WORK TO BE COMPLETED:
Below are some records. Copy every line in them that holds "leaves".

GIVEN ENTRIES:
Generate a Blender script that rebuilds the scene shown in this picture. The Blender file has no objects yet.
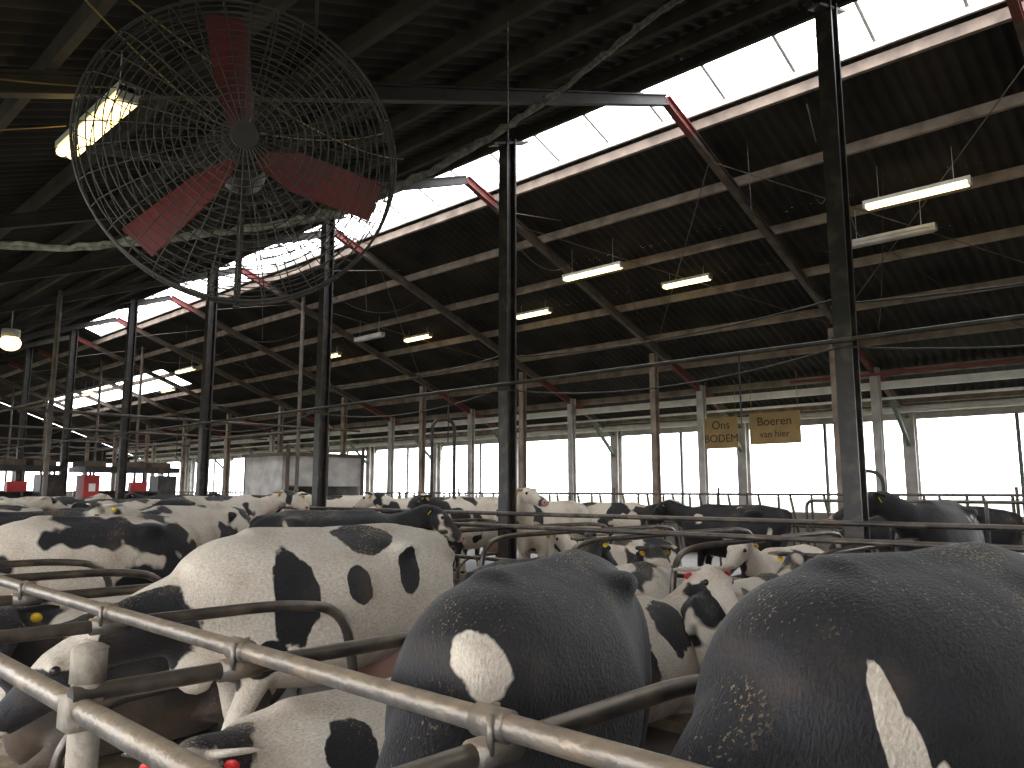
import bpy, bmesh, math, random
from mathutils import Vector, Matrix, noise
random.seed(7)
scn = bpy.context.scene
COL = scn.collection
R = math.radians

# ------------------------------------------------------------------ materials
def new_mat(name):
    m = bpy.data.materials.new(name); m.use_nodes = True
    nt = m.node_tree
    b = nt.nodes['Principled BSDF']
    return m, nt, b
def ramp(nt, fac, stops):
    r = nt.nodes.new('ShaderNodeValToRGB')
    e = r.color_ramp.elements
    e[0].position, e[0].color = stops[0][0], (*stops[0][1], 1)
    e[1].position, e[1].color = stops[1][0], (*stops[1][1], 1)
    for p, c in stops[2:]:
        x = e.new(p); x.color = (*c, 1)
    nt.links.new(fac, r.inputs[0])
    return r.outputs[0]
def objcoord(nt):
    return nt.nodes.new('ShaderNodeTexCoord').outputs['Object']
def noise_fac(nt, scale, detail=4, vec=None):
    n = nt.nodes.new('ShaderNodeTexNoise'); n.inputs['Scale'].default_value = scale
    n.inputs['Detail'].default_value = detail
    nt.links.new(vec if vec is not None else objcoord(nt), n.inputs['Vector'])
    return n.outputs['Fac']
def mixc(nt, fac, a, b, blend='MIX'):
    m = nt.nodes.new('ShaderNodeMix'); m.data_type = 'RGBA'; m.blend_type = blend
    for val, idx in ((fac, 0), (a, 6), (b, 7)):
        if hasattr(val, 'is_linked') or hasattr(val, 'links'): nt.links.new(val, m.inputs[idx])
        elif idx == 0: m.inputs[0].default_value = val
        else: m.inputs[idx].default_value = (*val, 1)
    return m.outputs[2]
def math_n(nt, op, a, b=None, c=None, clamp=False):
    m = nt.nodes.new('ShaderNodeMath'); m.operation = op; m.use_clamp = clamp
    for i, v in enumerate((a, b, c)):
        if v is None: continue
        if isinstance(v, (int, float)): m.inputs[i].default_value = v
        else: nt.links.new(v, m.inputs[i])
    return m.outputs[0]
def bump(nt, b, h, strength=.3, dist=.02):
    n = nt.nodes.new('ShaderNodeBump'); n.inputs['Strength'].default_value = strength
    n.inputs['Distance'].default_value = dist
    nt.links.new(h, n.inputs['Height']); nt.links.new(n.outputs[0], b.inputs['Normal'])
def simple(name, c1, c2=None, scale=6, rough=.7, metal=0, dust=None, dustamt=.6, bmp=0):
    m, nt, b = new_mat(name)
    c2 = c2 or tuple(x * .6 for x in c1)
    f = noise_fac(nt, scale, 5)
    col = ramp(nt, f, [(.35, c1), (.65, c2)])
    if dust:
        g = nt.nodes.new('ShaderNodeNewGeometry')
        s = nt.nodes.new('ShaderNodeSeparateXYZ'); nt.links.new(g.outputs['Normal'], s.inputs[0])
        up = math_n(nt, 'MULTIPLY', s.outputs[2], dustamt, clamp=True)
        n2 = noise_fac(nt, 14, 6)
        k = math_n(nt, 'MULTIPLY', up, math_n(nt, 'MULTIPLY', n2, 2.0), clamp=True)
        n3 = noise_fac(nt, 5, 3)
        k2 = math_n(nt, 'MULTIPLY', math_n(nt, 'SUBTRACT', n3, .52, clamp=True), 3.0, clamp=True)
        k = math_n(nt, 'MAXIMUM', k, k2)
        col = mixc(nt, k, col, dust)
    nt.links.new(col, b.inputs['Base Color'])
    b.inputs['Roughness'].default_value = rough; b.inputs['Metallic'].default_value = metal
    if bmp: bump(nt, b, noise_fac(nt, 30, 6), bmp, .01)
    return m
M = {}
M['sheet'] = simple('fibre_cement_sheet', (.040, .033, .030), (.014, .012, .0115), 1.2, .85)
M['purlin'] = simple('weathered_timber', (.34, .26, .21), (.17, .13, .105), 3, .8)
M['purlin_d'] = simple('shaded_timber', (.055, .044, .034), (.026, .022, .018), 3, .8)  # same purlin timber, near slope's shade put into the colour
M['steel'] = simple('black_steel', (.018, .016, .016), (.035, .026, .022), 5, .5, dust=(.12, .09, .06), dustamt=.3)
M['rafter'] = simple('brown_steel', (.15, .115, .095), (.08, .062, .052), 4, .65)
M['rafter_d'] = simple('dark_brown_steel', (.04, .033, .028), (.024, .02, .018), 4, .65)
M['red'] = simple('red_primer', (.22, .05, .045), (.13, .045, .04), 5, .75)
M['redb'] = simple('bright_red_panel', (.45, .03, .03), (.30, .025, .025), 3, .5)
M['grey'] = simple('pale_painted_post', (.56, .53, .50), (.38, .35, .33), 3, .7)
M['white'] = simple('white_painted', (.80, .76, .72), (.62, .58, .55), 3, .6)
M['pipe'] = simple('galvanised_pipe', (.16, .145, .13), (.09, .078, .07), 8, .45, .5, dust=(.35, .265, .175), dustamt=.8, bmp=.6)
M['pipe_d'] = simple('worn_dark_pipe', (.10, .09, .085), (.055, .048, .045), 8, .38, .65, dust=(.27, .21, .145), dustamt=.5)
M['floor'] = simple('slurry_concrete', (.085, .066, .05), (.045, .035, .027), 1.5, .6, bmp=.4)
M['bed'] = simple('straw_bedding', (.22, .165, .105), (.11, .083, .053), 6, .9, bmp=.8)
M['conc'] = simple('concrete', (.42, .39, .34), (.28, .26, .22), 4, .9, bmp=.4)
M['post'] = simple('crusted_zinc_post', (.28, .245, .20), (.16, .135, .105), 14, .8, .2, dust=(.40, .34, .27), dustamt=.8, bmp=1.0)
M['grass'] = simple('grass', (.17, .19, .13), (.22, .23, .17), .5, .9)
M['wood'] = simple('plank_brown', (.12, .08, .055), (.07, .05, .035), 3, .8)
M['green'] = simple('grey_green_mullion', (.20, .24, .20), (.14, .17, .14), 4, .7)
M['rope'] = simple('dusty_rope', (.24, .22, .19), (.10, .09, .08), 18, .95, bmp=.6)
M['wire'] = simple('cage_wire', (.07, .062, .055), (.04, .035, .032), 5, .6, .3)
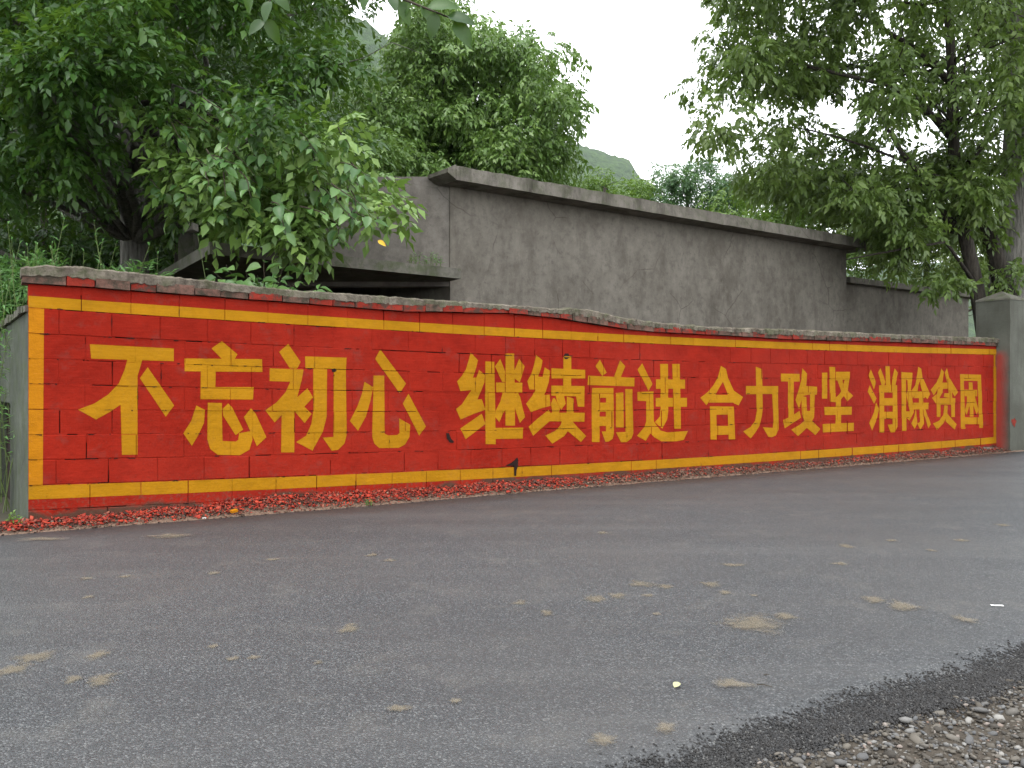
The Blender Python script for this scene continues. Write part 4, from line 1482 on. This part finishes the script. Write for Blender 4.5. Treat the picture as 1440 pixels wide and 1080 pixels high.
def bush(label, cat, poly, Ya, Yb, n, ra, rb, mat, nper, leaf, px, name='bush', wr=.42, pal=0.0):
    Ym = (Ya + Yb) / 2
    e = empty(name, Vector((at(px, 540, Ym).x, Ym, 0)))
    props(e, label, cat)
    c, r = clumps(poly, Ya, Yb, n, ra, rb)
    crown('foliage', [sprays(c, r, int(nper * 1.8), leaf * 1.6, 6, leaf, wr, pal=pal)], mat, e)
    top = min(p[1] for p in poly)
    tk = [Vector((e.location.x, Ym, -.1)), at(px, 460, Ym), at(px + 4, (top + 460) / 2, Ym), at(px, top + 20, Ym)]
    skeleton(e, tk, [.14, .11, .08, .04], c[::3], M['bark'], .04, 1)
    return e


bush('yellow-green bushy tree just right of the rounded tree above the roof', 'tree', [(815, 262), (840, 245), (880, 245), (905, 262), (900, 330), (800, 330), (790, 260)], 24, 27, 26, .35, .6, M['leaf_bright'], 55, .11, 850, 'small_tree')
bush('bluish green shrub top against the pale sky between the roof and the right trees', 'tree', [(905, 262), (930, 245), (960, 228), (1000, 232), (1040, 250), (1040, 340), (900, 340)], 26, 29, 34, .4, .7, M['leaf_blue'], 60, .11, 965, 'small_tree')
bush('light green tree low behind the roof slab under the right crown', 'tree', [(1010, 255), (1120, 250), (1200, 270), (1220, 380), (1010, 350)], 22, 26, 34, .5, .8, M['leaf_bright'], 50, .13, 1100, 'small_tree', pal=-.1)
bush('green thicket behind the annex wall, between the building and the forked trunk', 'thicket', [(1180, 290), (1300, 270), (1390, 290), (1440, 330), (1450, 430), (1180, 420)], 22, 27, 46, .5, .9, M['leaf_walnut'], 50, .13, 1300, 'small_tree', pal=.25)
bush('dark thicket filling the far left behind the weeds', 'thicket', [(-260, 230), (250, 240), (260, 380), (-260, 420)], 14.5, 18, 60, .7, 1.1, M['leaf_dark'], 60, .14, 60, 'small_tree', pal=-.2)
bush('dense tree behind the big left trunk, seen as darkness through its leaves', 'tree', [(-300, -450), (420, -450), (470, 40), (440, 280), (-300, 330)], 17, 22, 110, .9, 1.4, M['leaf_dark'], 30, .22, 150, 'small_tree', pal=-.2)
bush('mid-green tree low between the left crown and the rounded tree', 'tree', [(440, 150), (520, 170), (540, 260), (520, 330), (430, 330)], 18, 20, 18, .5, .8, M['leaf_mid'], 50, .13, 480, 'small_tree', pal=.1)
bush('shrub with small leaves behind the stub post left of the canopy', 'shrub', [(190, 235), (330, 235), (330, 330), (240, 345), (190, 330)], 12.8, 13.8, 20, .3, .5, M['leaf_mid'], 45, .09, 250, 'shrub', pal=-.05)


# ---- weeds
def weed(name, label, cat, base, h, n_st, spread, leaf, group=None, mat='weed', n_lf=13, wr=.2):
    e = empty(name, base)
    props(e, label, cat, group)
    P_, D_2, N_, L_, T_ = [], [], [], [], []
    mbs = MB()
    for s2 in range(n_st):
        a = Vector((random.gauss(0, spread), random.gauss(0, spread * .6), 0))
        hh = h * random.uniform(.7, 1.12)
        top_ = a + Vector((random.gauss(0, .1) * h, random.gauss(0, .1) * h, hh))
        pts = bent(a, top_, 5, .04)
        mbs.tube(pts, [.006, .005, .004, .004, .003, .002], 4)
        for j in range(n_lf):
            t = .25 + .75 * (j + 1) / n_lf
            i = min(4, int(t * 5 * .999)); p = pts[i].lerp(pts[i + 1], t * 5 - i if t < 1 else 1)
            az = j * 2.4 + random.random()
            up_ = .15 + .9 * (t > .9) + random.gauss(0, .2)
            D = (math.cos(az), math.sin(az), up_)
            P_.append(p); D_2.append(D); N_.append((random.gauss(0, .2), -.2 + random.gauss(0, .2), 1)); L_.append(leaf * random.uniform(.6, 1.2) * (1.1 - .4 * t)); T_.append(random.random())
    V, T, t = leaf_arrays(np.array(P_, float), np.array(D_2, float), np.array(N_, float), np.array(L_), wr, .1, .3, np.array(T_))
    link('leaves', tri_mesh('leaves', V, T, t, M[mat]), None, e)
    mbs.build('stems', M['green_stem'], e)
    return e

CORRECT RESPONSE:
bush('dense tree behind the big left trunk, seen as darkness through its leaves', 'tree', [(-300, -450), (420, -450), (470, 40), (440, 280), (-300, 330)], 17, 22, 110, .9, 1.4, M['leaf_dark'], 30, .22, 150, 'small_tree', pal=-.2)
bush('shrub with small leaves behind the stub post left of the canopy', 'shrub', [(190, 235), (330, 235), (330, 330), (240, 345), (190, 330)], 12.8, 13.8, 20, .3, .5, M['leaf_mid'], 45, .09, 250, 'shrub', pal=-.05)
    link('leaves', tri_mesh('leaves', V, T, t, M[mat]), None, e)